Stated goal:
Output every line of the material exactly, omitting images.

Material to process:

- - - -

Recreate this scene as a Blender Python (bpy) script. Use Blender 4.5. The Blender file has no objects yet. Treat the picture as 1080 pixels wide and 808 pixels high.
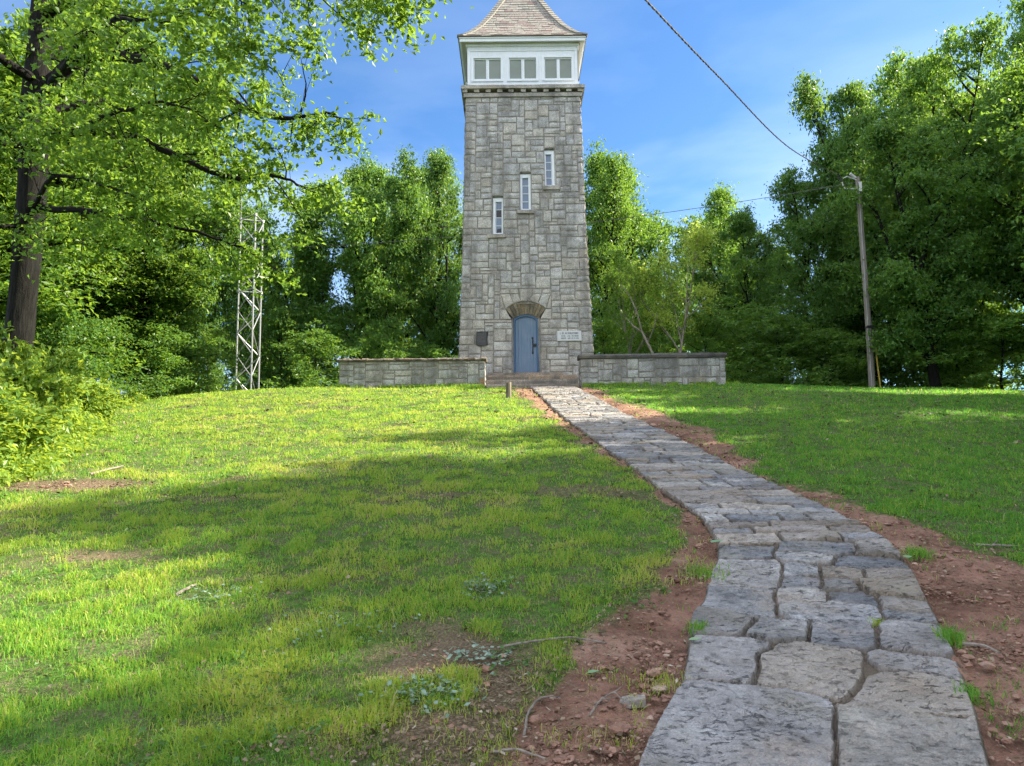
import bpy, math, random
import numpy as np
from mathutils import Vector, Matrix

SC = bpy.context.scene
COL = SC.collection
rad = math.radians
rng = np.random.default_rng(7)
random.seed(7)

# ------------------------------------------------------------------ camera
CAMZ = 1.65
PITCH, ROLL, FPX = rad(6.1), rad(-0.6), 786.0
CM = Matrix.Rotation(rad(90) + PITCH, 3, 'X') @ Matrix.Rotation(ROLL, 3, 'Z')
CMN = np.array(CM)


def ray(u, v):
    """direction of a photo pixel with its y component scaled to 1 (so P = cam + y * ray)"""
    d = CMN @ np.array([(u - 540) / FPX, (404 - v) / FPX, -1.0])
    return d / d[1]


def at(u, v, y):
    d = ray(u, v)
    return np.array([d[0] * y, y, CAMZ + d[2] * y])


# ------------------------------------------------------------------ noise
def _hash(ix, iy, seed):
    h = (ix.astype(np.int64) * 374761393 + iy.astype(np.int64) * 668265263 + seed * 974634777) & 0xffffffff
    h = ((h ^ (h >> 13)) * 1274126177) & 0xffffffff
    h = (h ^ (h >> 16)) & 0xffffffff
    return h / 4294967295.0


def vnoise(x, y, seed=0):
    x = np.asarray(x, float); y = np.asarray(y, float)
    ix = np.floor(x); iy = np.floor(y)
    fx = x - ix; fy = y - iy
    fx = fx * fx * (3 - 2 * fx); fy = fy * fy * (3 - 2 * fy)
    a = _hash(ix, iy, seed); b = _hash(ix + 1, iy, seed)
    c = _hash(ix, iy + 1, seed); d = _hash(ix + 1, iy + 1, seed)
    return (a * (1 - fx) + b * fx) * (1 - fy) + (c * (1 - fx) + d * fx) * fy


def fbm(x, y, seed=0, octaves=4, gain=0.5):
    s = 0; a = 1; t = 0
    for o in range(octaves):
        s = s + a * vnoise(x * 2 ** o + 17.3 * o, y * 2 ** o - 9.1 * o, seed + o); t += a; a *= gain
    return s / t


def sstep(a, b, x):
    t = np.clip((x - a) / (b - a), 0, 1)
    return t * t * (3 - 2 * t)


# ------------------------------------------------------------------ terrain
SLOPE = 0.1787


def H(x, y):
    x = np.asarray(x, float); y = np.asarray(y, float)
    yc = np.clip(y, -8, 20.5)
    z = SLOPE * yc
    t = np.clip(y - 20.5, 0, 3.0)
    z = z + SLOPE * t - SLOPE * t * t / 6.0
    b = np.clip(y - 29, 0, 30)
    z = z - 0.0065 * b * b - np.clip(y - 59, 0, 400) * 0.12
    l = np.clip(-5 - x, 0, 14)
    z = z - 0.0082 * l * l - np.clip(-19 - x, 0, 300) * 0.16
    r = np.clip(x - 5, 0, 20)
    z = z - 0.0025 * r * r - np.clip(x - 25, 0, 300) * 0.1
    z = z + (vnoise(x * 0.55, y * 0.55, 3) - 0.5) * 0.06 * sstep(0.8, 3, np.abs(x - 0.9 + 0 * y))
    z = z + (vnoise(x * 0.2, y * 0.2, 5) - 0.5) * 0.16 * sstep(2, 7, np.abs(x))
    return z


def ground(u, v):
    d = ray(u, v); lo, hi = 0.5, 40.0
    y = lo
    while y < 40:
        if CAMZ + d[2] * y < float(H(d[0] * y, y)):
            break
        y += 0.05
    return np.array([d[0] * y, y])


# path edges (photo pixels, walked down the picture)
PE_L = [(560, 409), (590, 438), (641, 476), (684, 508), (713, 530), (741, 549), (757, 575), (757, 597), (744, 625), (731, 655), (724, 682), (720, 728), (702, 762), (680, 806), (664, 840)]
PE_R = [(608, 409), (666, 440), (732, 471), (777, 496), (838, 521), (911, 556), (935, 574), (962, 604), (977, 632), (990, 660), (1001, 685), (1020, 725), (1031, 755), (1043, 804), (1052, 840)]
pl = np.array([ground(*p) for p in PE_L])[::-1]
pr = np.array([ground(*p) for p in PE_R])[::-1]
pl = np.vstack([[pl[0, 0] - 0.1, -6], pl]); pr = np.vstack([[pr[0, 0] - 0.1, -6], pr])
PATH_END = 21.72


def path_x(y):
    xl = np.interp(y, pl[:, 1], pl[:, 0]) + (vnoise(y * 2.6, y * 0 + 1.5, 11) - 0.5) * 0.06
    xr = np.interp(y, pr[:, 1], pr[:, 0]) + (vnoise(y * 2.6, y * 0 + 7.5, 12) - 0.5) * 0.06
    return xl, xr


DL = [(490, 830), (505, 790), (530, 745), (585, 700), (655, 655), (690, 605), (728, 565), (702, 530), (668, 500), (626, 470), (580, 440), (542, 412)]
DR = [(1290, 830), (1240, 740), (1180, 680), (1120, 620), (1060, 590), (1000, 570), (925, 545), (862, 518), (800, 500), (785, 480), (752, 458), (700, 438), (632, 415)]
dl = np.array([ground(*p) for p in DL]); dr = np.array([ground(*p) for p in DR])


def path_out(x, y):
    """distance outside the path (negative inside)"""
    xl, xr = path_x(y)
    o = np.maximum(xl - x, x - xr)
    return np.where(y > PATH_END, 5.0, o)


def dirt(x, y, split=False):
    """0 lawn .. 1 bare clay"""
    x = np.asarray(x, float); y = np.asarray(y, float)
    bl = np.interp(y, dl[:, 1], dl[:, 0]); br = np.interp(y, dr[:, 1], dr[:, 0])
    n = (fbm(x * 2.2, y * 2.2, 21, 5, .62) - 0.5) * 1.15
    k = 0.16 + 0.02 * y
    out = np.maximum(bl - x, x - br) + n * (0.55 + 0.015 * y)
    d = 1 - sstep(-k, k, out)
    d = np.where((y > 21.6) | (y < -1), 0, d)
    # bare scraps in the lawn
    p = fbm(x * 0.9 + 3, y * 1.3 + 8, 31, 4)
    b = sstep(0.60, 0.80, p) * 0.45
    q_ = ground(478, 728)
    b = np.maximum(b, sstep(.40, .66, fbm(x * 2.6, y * 2.6, 33, 3)) * .72 * np.exp(-(((x - q_[0]) / .55) ** 2 + ((y - q_[1]) / 1.0) ** 2)))
    p2 = ground(75, 512)
    b = np.maximum(b, 0.9 * np.exp(-(((x - p2[0]) / 0.9) ** 2 + ((y - p2[1]) / 0.35) ** 2)))
    p3 = ground(222, 528)
    b = np.maximum(b, 0.5 * np.exp(-(((x - p3[0]) / 0.5) ** 2 + ((y - p3[1]) / 0.25) ** 2)))
    p4 = ground(110, 588)
    b = np.maximum(b, 0.5 * np.exp(-(((x - p4[0]) / 0.7) ** 2 + ((y - p4[1]) / 0.25) ** 2)))
    b = b * (x < 2) + 0.35 * b * (x >= 2)
    b = np.where(path_out(x, y) < .05, 0, b)
    return (d, b) if split else np.maximum(d, b)


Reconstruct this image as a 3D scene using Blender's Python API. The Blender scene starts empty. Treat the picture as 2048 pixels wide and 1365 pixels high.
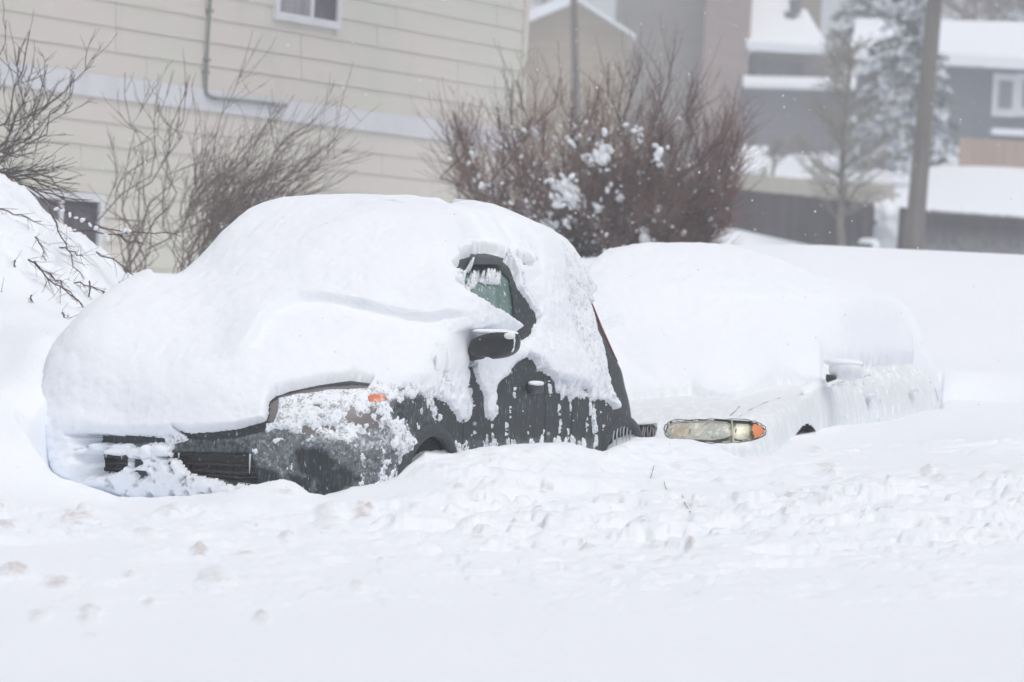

- - - -

Correct response:
Recreate this scene as a Blender Python (bpy) script. Use Blender 4.5. The Blender file has no objects yet. Treat the picture as 1080 pixels wide and 808 pixels high.
import bpy, math, random
import numpy as np
from mathutils import Vector, Matrix

SC = bpy.context.scene
COL = SC.collection
rad = math.radians
rng = np.random.default_rng(7)
random.seed(7)

# ------------------------------------------------------------------ camera
CAMZ = 1.65
PITCH, ROLL, FPX = rad(6.1), rad(-0.6), 786.0
CM = Matrix.Rotation(rad(90) + PITCH, 3, 'X') @ Matrix.Rotation(ROLL, 3, 'Z')
CMN = np.array(CM)


def ray(u, v):
    """direction of a photo pixel with its y component scaled to 1 (so P = cam + y * ray)"""
    d = CMN @ np.array([(u - 540) / FPX, (404 - v) / FPX, -1.0])
    return d / d[1]


def at(u, v, y):
    d = ray(u, v)
    return np.array([d[0] * y, y, CAMZ + d[2] * y])


# ------------------------------------------------------------------ noise
def _hash(ix, iy, seed):
    h = (ix.astype(np.int64) * 374761393 + iy.astype(np.int64) * 668265263 + seed * 974634777) & 0xffffffff
    h = ((h ^ (h >> 13)) * 1274126177) & 0xffffffff
    h = (h ^ (h >> 16)) & 0xffffffff
    return h / 4294967295.0


def vnoise(x, y, seed=0):
    x = np.asarray(x, float); y = np.asarray(y, float)
    ix = np.floor(x); iy = np.floor(y)
    fx = x - ix; fy = y - iy
    fx = fx * fx * (3 - 2 * fx); fy = fy * fy * (3 - 2 * fy)
    a = _hash(ix, iy, seed); b = _hash(ix + 1, iy, seed)
    c = _hash(ix, iy + 1, seed); d = _hash(ix + 1, iy + 1, seed)
    return (a * (1 - fx) + b * fx) * (1 - fy) + (c * (1 - fx) + d * fx) * fy


def fbm(x, y, seed=0, octaves=4, gain=0.5):
    s = 0; a = 1; t = 0
    for o in range(octaves):
        s = s + a * vnoise(x * 2 ** o + 17.3 * o, y * 2 ** o - 9.1 * o, seed + o); t += a; a *= gain
    return s / t


def sstep(a, b, x):
    t = np.clip((x - a) / (b - a), 0, 1)
    return t * t * (3 - 2 * t)


# ------------------------------------------------------------------ terrain
SLOPE = 0.1787


def H(x, y):
    x = np.asarray(x, float); y = np.asarray(y, float)
    yc = np.clip(y, -8, 20.5)
    z = SLOPE * yc
    t = np.clip(y - 20.5, 0, 3.0)
    z = z + SLOPE * t - SLOPE * t * t / 6.0
    b = np.clip(y - 29, 0, 30)
    z = z - 0.0065 * b * b - np.clip(y - 59, 0, 400) * 0.12
    l = np.clip(-5 - x, 0, 14)
    z = z - 0.0082 * l * l - np.clip(-19 - x, 0, 300) * 0.16
    r = np.clip(x - 5, 0, 20)
    z = z - 0.0025 * r * r - np.clip(x - 25, 0, 300) * 0.1
    z = z + (vnoise(x * 0.55, y * 0.55, 3) - 0.5) * 0.06 * sstep(0.8, 3, np.abs(x - 0.9 + 0 * y))
    z = z + (vnoise(x * 0.2, y * 0.2, 5) - 0.5) * 0.16 * sstep(2, 7, np.abs(x))
    return z


def ground(u, v):
    d = ray(u, v); lo, hi = 0.5, 40.0
    y = lo
    while y < 40:
        if CAMZ + d[2] * y < float(H(d[0] * y, y)):
            break
        y += 0.05
    return np.array([d[0] * y, y])


# path edges (photo pixels, walked down the picture)
PE_L = [(560, 409), (590, 438), (641, 476), (684, 508), (713, 530), (741, 549), (757, 575), (757, 597), (744, 625), (731, 655), (724, 682), (720, 728), (702, 762), (680, 806), (664, 840)]
PE_R = [(608, 409), (666, 440), (732, 471), (777, 496), (838, 521), (911, 556), (935, 574), (962, 604), (977, 632), (990, 660), (1001, 685), (1020, 725), (1031, 755), (1043, 804), (1052, 840)]
pl = np.array([ground(*p) for p in PE_L])[::-1]
pr = np.array([ground(*p) for p in PE_R])[::-1]
pl = np.vstack([[pl[0, 0] - 0.1, -6], pl]); pr = np.vstack([[pr[0, 0] - 0.1, -6], pr])
PATH_END = 21.72


def path_x(y):
    xl = np.interp(y, pl[:, 1], pl[:, 0]) + (vnoise(y * 2.6, y * 0 + 1.5, 11) - 0.5) * 0.06
    xr = np.interp(y, pr[:, 1], pr[:, 0]) + (vnoise(y * 2.6, y * 0 + 7.5, 12) - 0.5) * 0.06
    return xl, xr


DL = [(490, 830), (505, 790), (530, 745), (585, 700), (655, 655), (690, 605), (728, 565), (702, 530), (668, 500), (626, 470), (580, 440), (542, 412)]
DR = [(1290, 830), (1240, 740), (1180, 680), (1120, 620), (1060, 590), (1000, 570), (925, 545), (862, 518), (800, 500), (785, 480), (752, 458), (700, 438), (632, 415)]
dl = np.array([ground(*p) for p in DL]); dr = np.array([ground(*p) for p in DR])


def path_out(x, y):
    """distance outside the path (negative inside)"""
    xl, xr = path_x(y)
    o = np.maximum(xl - x, x - xr)
    return np.where(y > PATH_END, 5.0, o)


def dirt(x, y, split=False):
    """0 lawn .. 1 bare clay"""
    x = np.asarray(x, float); y = np.asarray(y, float)
    bl = np.interp(y, dl[:, 1], dl[:, 0]); br = np.interp(y, dr[:, 1], dr[:, 0])
    n = (fbm(x * 2.2, y * 2.2, 21, 5, .62) - 0.5) * 1.15
    k = 0.16 + 0.02 * y
    out = np.maximum(bl - x, x - br) + n * (0.55 + 0.015 * y)
    d = 1 - sstep(-k, k, out)
    d = np.where((y > 21.6) | (y < -1), 0, d)
    # bare scraps in the lawn
    p = fbm(x * 0.9 + 3, y * 1.3 + 8, 31, 4)
    b = sstep(0.60, 0.80, p) * 0.45
    q_ = ground(478, 728)
    b = np.maximum(b, sstep(.40, .66, fbm(x * 2.6, y * 2.6, 33, 3)) * .72 * np.exp(-(((x - q_[0]) / .55) ** 2 + ((y - q_[1]) / 1.0) ** 2)))
    p2 = ground(75, 512)
    b = np.maximum(b, 0.9 * np.exp(-(((x - p2[0]) / 0.9) ** 2 + ((y - p2[1]) / 0.35) ** 2)))
    p3 = ground(222, 528)
    b = np.maximum(b, 0.5 * np.exp(-(((x - p3[0]) / 0.5) ** 2 + ((y - p3[1]) / 0.25) ** 2)))
    p4 = ground(110, 588)
    b = np.maximum(b, 0.5 * np.exp(-(((x - p4[0]) / 0.7) ** 2 + ((y - p4[1]) / 0.25) ** 2)))
    b = b * (x < 2) + 0.35 * b * (x >= 2)
    b = np.where(path_out(x, y) < .05, 0, b)
    return (d, b) if split else np.maximum(d, b)


Reconstruct this image as a 3D scene using Blender's Python API. The Blender scene starts empty. Treat the picture as 2048 pixels wide and 1365 pixels high.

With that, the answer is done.